Recent snorkel deaths prompts investigation into full-faced snorkel masks

A recent rash of drownings off the coast of Maui, three of them being victims from the Bay Area, has prompted officials to launch an investigation into full-faced snorkel masks.

At least two of the nine people who drowned over a 13-day stretch were wearing the gear.

While an official cause of death has not been determined, the mask's design is raising some safety concerns.

Heidi Williams, the girlfriend of 50 year old Bryan Beyer of Oakland who drowned last week in the waters at Kamaole Beach Park III, told KTVU her boyfriend was an experienced swimmer and one-time lifeguard.

She said she is contemplating legal action against the maker of the full-face snorkel mask that Beyer was wearing when he died. On social media, Williams has indicated that Beyer was not snorkeling alone.

"I was there with him although I was not beside him," she wrote in the comments section of a recent article in 'The Maui News.' "[I am] still confused as to how this happened. The cause of death is drowning." 
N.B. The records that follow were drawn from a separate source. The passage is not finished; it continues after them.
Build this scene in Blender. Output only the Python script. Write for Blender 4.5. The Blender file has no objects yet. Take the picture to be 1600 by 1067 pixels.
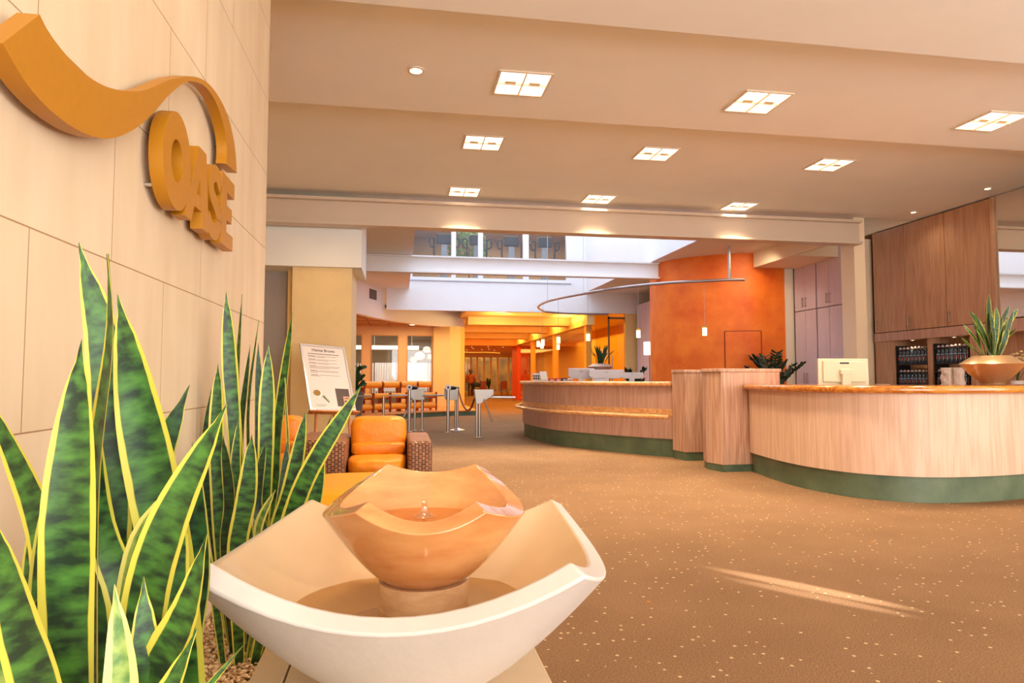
import bpy, bmesh, math, random
from mathutils import Vector, Matrix
random.seed(7)
PI = math.pi
SC = bpy.context.scene
COL = SC.collection

# ---------------------------------------------------------------- camera
cam_d = bpy.data.cameras.new('camera')
cam_d.sensor_width = 36.0
cam_d.lens = 1040.0 / 1600.0 * 36.0
cam_d.clip_start = 0.05
cam_d.clip_end = 200
cam = bpy.data.objects.new('camera', cam_d)
cam.location = (0, 0, 1.17)
cam.rotation_euler = (math.radians(90 + 3.2), 0, math.radians(-9.55))
COL.objects.link(cam)
SC.camera = cam

# ---------------------------------------------------------------- world, exposure
SC.view_settings.view_transform = 'Standard'
SC.view_settings.look = 'None'
SC.view_settings.exposure = 0.06
SC.view_settings.gamma = 1.0
SC.view_settings.use_curve_mapping = False
wd = bpy.data.worlds.new('world')
SC.world = wd
wd.use_nodes = True
wd.node_tree.nodes['Background'].inputs[0].default_value = (0.86, 0.92, 1.0, 1)
wd.node_tree.nodes['Background'].inputs[1].default_value = 0.8
SC.cycles.max_bounces = 8
SC.cycles.diffuse_bounces = 5
SC.cycles.glossy_bounces = 4
SC.cycles.transmission_bounces = 6
SC.cycles.transparent_max_bounces = 16
SC.cycles.sample_clamp_indirect = 6.0
SC.cycles.use_denoising = True
SC.cycles.caustics_reflective = False
SC.cycles.caustics_refractive = False

WARM = (1.0, 0.83, 0.58)
AMBER = (1.0, 0.50, 0.10)
DAY = (0.92, 0.95, 1.0)


def area(name, loc, rot, sx, sy, power, color, spread=180):
    d = bpy.data.lights.new(name, 'AREA')
    d.shape = 'RECTANGLE'
    d.size, d.size_y = sx, sy
    d.energy = power
    d.color = color
    d.spread = math.radians(spread)
    o = bpy.data.objects.new(name, d)
    o.location = loc
    o.rotation_euler = [math.radians(a) for a in rot]
    COL.objects.link(o)
    return o


def point(name, loc, power, color, r=0.03):
    d = bpy.data.lights.new(name, 'POINT')
    d.energy = power
    d.color = color
    d.shadow_soft_size = r
    o = bpy.data.objects.new(name, d)
    o.location = loc
    COL.objects.link(o)
    return o


def spot(name, loc, target, power, color, angle, blend=0.6, r=0.03):
    d = bpy.data.lights.new(name, 'SPOT')
    d.energy = power
    d.color = color
    d.spot_size = math.radians(angle)
    d.spot_blend = blend
    d.shadow_soft_size = r
    o = bpy.data.objects.new(name, d)
    o.location = loc
    o.rotation_euler = (Vector(target) - Vector(loc)).to_track_quat('-Z', 'Y').to_euler()
    COL.objects.link(o)
    return o


# area lights for assumed daylight, first through the glazed entrance front behind the camera
area('assumed_entrance_daylight', (3.6, -4.3, 1.9), (90, 0, 0), 8.5, 3.2, 700, (1.0, 0.97, 0.93))
area('assumed_window_daylight', (9.2, 0.5, 2.0), (90, 0, 90), 6.0, 2.6, 280, (1.0, 0.97, 0.93))  # assumed window out of view, no opening modelled in that wall
# skylight over the atrium
area('atrium_skylight', (3.2, 16.3, 8.6), (0, 0, 0), 5.6, 10.6, 520, (0.62, 0.77, 1.0))
# recessed light troughs of the hall
for yy in (23.2, 26.4, 30.7, 34.6):
    area('hall_trough_light', (4.4, yy, 3.40), (0, 0, 0), 3.6, 0.9, 80, AMBER)
    area('hall_cove_uplight', (5.9, yy, 3.18), (180, 0, 0), 0.5, 1.6, 26, (1.0, 0.62, 0.2))
    area('hall_cove_uplight', (4.0, yy, 3.12), (180, 0, 0), 2.2, 1.2, 14, (1.0, 0.62, 0.2))
area('fascia_fill_light', (3.6, 22.6, 3.2), (90, 0, 50), 0.8, 0.5, 30, (1.0, 0.66, 0.24))  # added fill without a fitting, carries the hall's glow onto the fascia
area('hall_far_light', (6.0, 41.5, 2.9), (0, 0, 0), 4.5, 6.0, 260, AMBER)
area('seating_cove_light', (0.2, 23.4, 3.05), (0, 0, 0), 1.6, 1.6, 90, (1.0, 0.74, 0.44))
area('glass_room_light', (8.0, 28.0, 3.1), (0, 0, 0), 2.2, 12.0, 230, (1.0, 0.62, 0.16))
# ceiling panels, warm lamps of the lobby
PANELS = [(1.08, 5.86, 3.87), (3.42, 5.88, 3.87), (6.10, 5.92, 3.87),
          (0.99, 8.07, 4.10), (3.26, 8.10, 4.10), (5.77, 8.13, 4.10),
          (0.97, 10.28, 4.10), (3.17, 10.34, 4.10), (5.66, 10.38, 4.10)]
for (px_, py_, pz_) in PANELS:
    area('ceiling_panel_light', (px_, py_, pz_ - 0.03), (0, 0, 0), 0.42, 0.42, 46 if py_ < 10 else 26, WARM, 110 if py_ < 10 else 56)
# narrow spots added inside the room, standing in for sun grazing the carpet
spot('added_sun_patch_spot', (7.2, -2.9, 1.02), (2.27, 3.47, 0.0), 48000, (1.0, 0.95, 0.88), 1.15, 0.9, 0.01)
spot('added_sun_patch_spot', (7.2, -2.9, 1.02), (2.22, 3.33, 0.0), 30000, (1.0, 0.95, 0.88), 0.9, 0.9, 0.01)
# wall washers, downlights and an added basin spot
spot('washer_and_fill_light', (0.114, 5.746, 3.83), (0.114, 5.746, 0), 60, WARM, 100)
spot('washer_and_fill_light', (8.88, 10.23, 4.06), (8.8, 10.3, 0), 16, WARM, 150, 1.0)
spot('washer_and_fill_light', (8.90, 8.75, 4.06), (8.8, 8.8, 0), 16, WARM, 150, 1.0)
spot('washer_and_fill_light', (-0.10, 2.6, 3.62), (-0.75, 2.3, 1.4), 22, WARM, 110, 1.0, 0.08)
spot('washer_and_fill_light', (-0.10, 1.1, 3.62), (-0.75, 1.0, 1.0), 18, WARM, 110, 1.0, 0.08)
spot('washer_and_fill_light', (0.3, 1.7, 3.62), (0.1, 1.75, 0.6), 120, (1.0, 0.62, 0.30), 19, 0.7, 0.05)  # added spot without a fitting, tints the basin inside warm
spot('washer_and_fill_light', (-1.2, 9.3, 3.9), (-1.2, 11.0, 1.2), 45, (1.0, 0.68, 0.36), 90, 1.0, 0.08)
spot('orange_wall_light', (7.5, 13.0, 4.0), (7.9, 14.6, 1.6), 90, WARM, 130, 1.0, 0.1)


# ---------------------------------------------------------------- materials
def lin(h):
    h = h.lstrip('#')
    out = []
    for i in (0, 2, 4):
        c = int(h[i:i + 2], 16) / 255.0
        out.append(c / 12.92 if c <= 0.04045 else ((c + 0.055) / 1.055) ** 2.4)
    return (out[0], out[1], out[2], 1)


MATS = {}


def base_mat(name):
    m = bpy.data.materials.new(name)
    m.use_nodes = True
    nt = m.node_tree
    return m, nt, nt.nodes['Principled BSDF']


def N(nt, kind, **kw):
    n = nt.nodes.new(kind)
    for k, v in kw.items():
        setattr(n, k, v)
    return n


def mat(name, col, rough=0.5, metal=0.0, var=0.0, vscale=6.0, stretch=(1, 1, 1), bump=0.0, bscale=60.0,
        emit=0.0, spec=0.5, col2=None, coat=0.0, world=False, detail=4.0, ecol=None):
    if name in MATS:
        return MATS[name]
    m, nt, b = base_mat(name)
    c = lin(col)
    b.inputs['Base Color'].default_value = c
    b.inputs['Roughness'].default_value = rough
    b.inputs['Metallic'].default_value = metal
    b.inputs['Specular IOR Level'].default_value = spec
    b.inputs['Coat Weight'].default_value = coat
    if world:
        g = N(nt, 'ShaderNodeNewGeometry')
        src = g.outputs['Position']
    else:
        g = N(nt, 'ShaderNodeTexCoord')
        src = g.outputs['Object']
    if var > 0 or col2:
        mp = N(nt, 'ShaderNodeMapping')
        mp.inputs['Scale'].default_value = stretch
        nt.links.new(src, mp.inputs['Vector'])
        n = N(nt, 'ShaderNodeTexNoise')
        n.inputs['Scale'].default_value = vscale
        n.inputs['Detail'].default_value = detail
        n.inputs['Roughness'].default_value = 0.6
        nt.links.new(mp.outputs[0], n.inputs['Vector'])
        r = N(nt, 'ShaderNodeValToRGB')
        r.color_ramp.elements[0].position = 0.32
        r.color_ramp.elements[1].position = 0.68
        c2 = lin(col2) if col2 else tuple(max(0, x * (1 - var)) for x in c[:3]) + (1,)
        r.color_ramp.elements[0].color = c2
        r.color_ramp.elements[1].color = c
        nt.links.new(n.outputs['Fac'], r.inputs['Fac'])
        nt.links.new(r.outputs['Color'], b.inputs['Base Color'])
    if bump > 0:
        n2 = N(nt, 'ShaderNodeTexNoise')
        n2.inputs['Scale'].default_value = bscale
        n2.inputs['Detail'].default_value = 3
        nt.links.new(src, n2.inputs['Vector'])
        bp = N(nt, 'ShaderNodeBump')
        bp.inputs['Strength'].default_value = bump
        bp.inputs['Distance'].default_value = 0.02
        nt.links.new(n2.outputs['Fac'], bp.inputs['Height'])
        nt.links.new(bp.outputs['Normal'], b.inputs['Normal'])
    if emit > 0:
        b.inputs['Emission Color'].default_value = lin(ecol) if ecol else c
        b.inputs['Emission Strength'].default_value = emit
    MATS[name] = m
    return m


def wood_mat(name, c1, c2, rough=0.45, axis='z', coat=0.0, fine=26.0, figure=True):
    if name in MATS:
        return MATS[name]
    m, nt, b = base_mat(name)
    g = N(nt, 'ShaderNodeNewGeometry')
    mp = N(nt, 'ShaderNodeMapping')
    s = {'z': (fine, fine, 0.9), 'x': (0.9, fine, fine), 'y': (fine, 0.9, fine)}[axis]
    mp.inputs['Scale'].default_value = s
    nt.links.new(g.outputs['Position'], mp.inputs['Vector'])
    n = N(nt, 'ShaderNodeTexNoise')
    n.inputs['Scale'].default_value = 2.0
    n.inputs['Detail'].default_value = 5
    n.inputs['Roughness'].default_value = 0.65
    n.inputs['Distortion'].default_value = 0.6
    nt.links.new(mp.outputs[0], n.inputs['Vector'])
    fac = n.outputs['Fac']
    if figure:
        mp2 = N(nt, 'ShaderNodeMapping')
        s2 = {'z': (5.0, 5.0, 0.55), 'x': (0.55, 5.0, 5.0), 'y': (5.0, 0.55, 5.0)}[axis]
        mp2.inputs['Scale'].default_value = s2
        nt.links.new(g.outputs['Position'], mp2.inputs['Vector'])
        n2 = N(nt, 'ShaderNodeTexNoise')
        n2.inputs['Scale'].default_value = 1.0
        n2.inputs['Detail'].default_value = 1.0
        nt.links.new(mp2.outputs[0], n2.inputs['Vector'])
        mu = N(nt, 'ShaderNodeMath', operation='MULTIPLY')
        mu.inputs[1].default_value = 34.0
        nt.links.new(n2.outputs['Fac'], mu.inputs[0])
        sn = N(nt, 'ShaderNodeMath', operation='SINE')
        nt.links.new(mu.outputs[0], sn.inputs[0])
        ma = N(nt, 'ShaderNodeMath', operation='MULTIPLY_ADD')
        ma.inputs[1].default_value = 0.075
        nt.links.new(sn.outputs[0], ma.inputs[0])
        nt.links.new(n.outputs['Fac'], ma.inputs[2])
        fac = ma.outputs[0]
    r = N(nt, 'ShaderNodeValToRGB')
    r.color_ramp.elements[0].position = 0.33
    r.color_ramp.elements[0].color = lin(c2)
    r.color_ramp.elements[1].position = 0.62
    r.color_ramp.elements[1].color = lin(c1)
    nt.links.new(fac, r.inputs['Fac'])
    nt.links.new(r.outputs['Color'], b.inputs['Base Color'])
    b.inputs['Roughness'].default_value = rough
    b.inputs['Coat Weight'].default_value = coat
    b.inputs['Coat Roughness'].default_value = 0.12
    MATS[name] = m
    return m


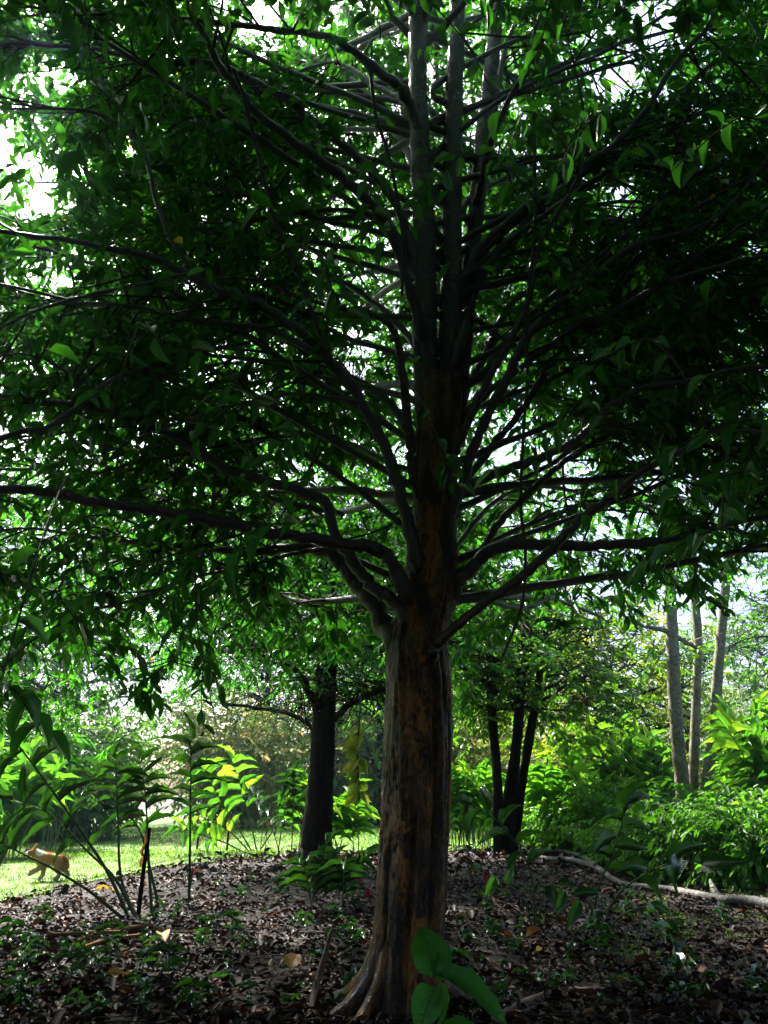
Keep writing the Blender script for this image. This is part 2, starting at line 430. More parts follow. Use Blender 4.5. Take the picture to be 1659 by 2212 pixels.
# ------------------------------------------------------------------ foliage engine
def spray_leaves(mbL, mbT, attach, off, out, K, LL, LW, tpl_near, tpl_far, near_d, keep=None, droop=.5, rs=None, trad=.0035, two_mats=False, rmax=1.0):
    """sprays: twig from attach through attach+off, leaves alternately along its outer part"""
    rs = rs or rng
    N = len(attach)
    L = np.linalg.norm(off, axis=1)
    t = np.linspace(0, 1, 6)
    side = norm(np.cross(off, np.array([0, 0, 1.]))) * (L * rs.normal(0, .14, N))[:, None]
    sag = np.zeros((N, 3)); sag[:, 2] = -1
    paths = attach[:, None] + off[:, None] * t[None, :, None] + side[:, None] * np.sin(t * math.pi)[None, :, None] \
        + sag[:, None] * (L * droop * rs.uniform(.25, .8, N))[:, None, None] * (t ** 2.2)[None, :, None]
    f = np.linspace(.28, 1, K)[None] + rs.uniform(-.03, .03, (N, K))
    f = np.clip(f, 0, 1)
    idx = np.clip((f * 5).astype(int), 0, 4); fr = (f * 5 - idx)[..., None]
    ar = np.arange(N)[:, None]
    p = paths[ar, idx] * (1 - fr) + paths[ar, idx + 1] * fr
    T = norm(paths[ar, idx + 1] - paths[ar, idx])
    S = norm(np.cross(T, np.array([0, 0, 1.])))
    sg = np.where(np.arange(K) % 2 == 0, 1.0, -1.0)[None, :, None] * rs.uniform(.5, 1.3, (N, K, 1))
    d = T * rs.uniform(.4, 1.1, (N, K, 1)) + S * sg + np.array([0, 0, -1.]) * rs.uniform(.1, 1.1, (N, K, 1)) + rs.normal(0, .25, (N, K, 3))
    nr = norm(np.array([0, 0, 1.]) + rs.normal(0, .5, (N, K, 3)))
    p = p.reshape(-1, 3); d = d.reshape(-1, 3); nr = nr.reshape(-1, 3)
    base = np.repeat(rs.uniform(0, .75, N), K)
    rv = np.clip(base * .6 + rs.uniform(0, .38, N * K), 0, .9)
    ye = rs.uniform(0, 1, N * K) > .9988
    rv = np.where(ye, 1.0, rv) * rmax
    size = rs.uniform(.5, 1.3, N * K) * np.repeat(rs.uniform(.8, 1.2, N), K)
    kp = np.ones(len(p), bool) if keep is None else keep(p)
    dist = np.linalg.norm(p - np.array([0, 0, CAMZ]), axis=1)
    for tpl, m in ((tpl_near, kp & (dist < near_d)), (tpl_far, kp & (dist >= near_d) & (dist < 8)), (LEAF4 if tpl_far is LEAF6 and near_d > 2 else tpl_far, kp & (dist >= near_d) & (dist >= 8))):
        put_leaves(mbL, p[m], d[m], nr[m], LL * size[m], LW * size[m], tpl, rv[m])
    tk = np.ones(N, bool) if keep is None else (keep(paths[:, 3]) & keep(paths[:, 5]))
    r0 = np.linspace(1.5, .45, 6)[None] * trad * rs.uniform(.8, 1.4, (N, 1))
    if tk.any(): tubes(mbT, paths[tk], r0[tk], 3)
    return p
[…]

Critics of the recently popular full-face snorkel mask say it creates carbon dioxide buildup which can cause some to become disoriented or lose consciousness.

"The person that gets this is the person that's not comfortable in the water," said Mark Stanley, the owner of Bamboo Reef Dive Centers in San Francisco. Stanley said mostly beginners who buy the mask, which has been on store shelves for about two to three years now.

Stanley admits more tests need to be done on the mask, but he says it's beginner snorkelers are more prone to panic or hyperventilate in the water.

"You're breathing really hard but you feel that you're not getting the breath," he said, while demonstrating how the mask operates. "So, it's more I think related to the individual and their anxiety and such rather than the exact design of the mask itself. It's also possible to have carbon dioxide buildup with a regular snorkel mask as well."

Snorkeling is the leading cause of death for tourists in Hawaii.  According to its State Department of Health, between 2007 and 2016, 156 visitors died while snorkeling, that's an average of 17 deaths a year.

So nine snorkeling deaths in just 13 days has Maui Fire officials calling this "an unprecedented spike" in ocean drowning incidents. They're taking a closer look at the full-face masks.
Hawaii's State Department of Health says most snorkeling drowning victims are men in their 50s and 60s and more than 40 percent have heart conditions.

Autopsies on the victims are still pending. For now, Hawaii officials are reminding tourists to swim in pairs, know their physical limitations and be mindful of currents.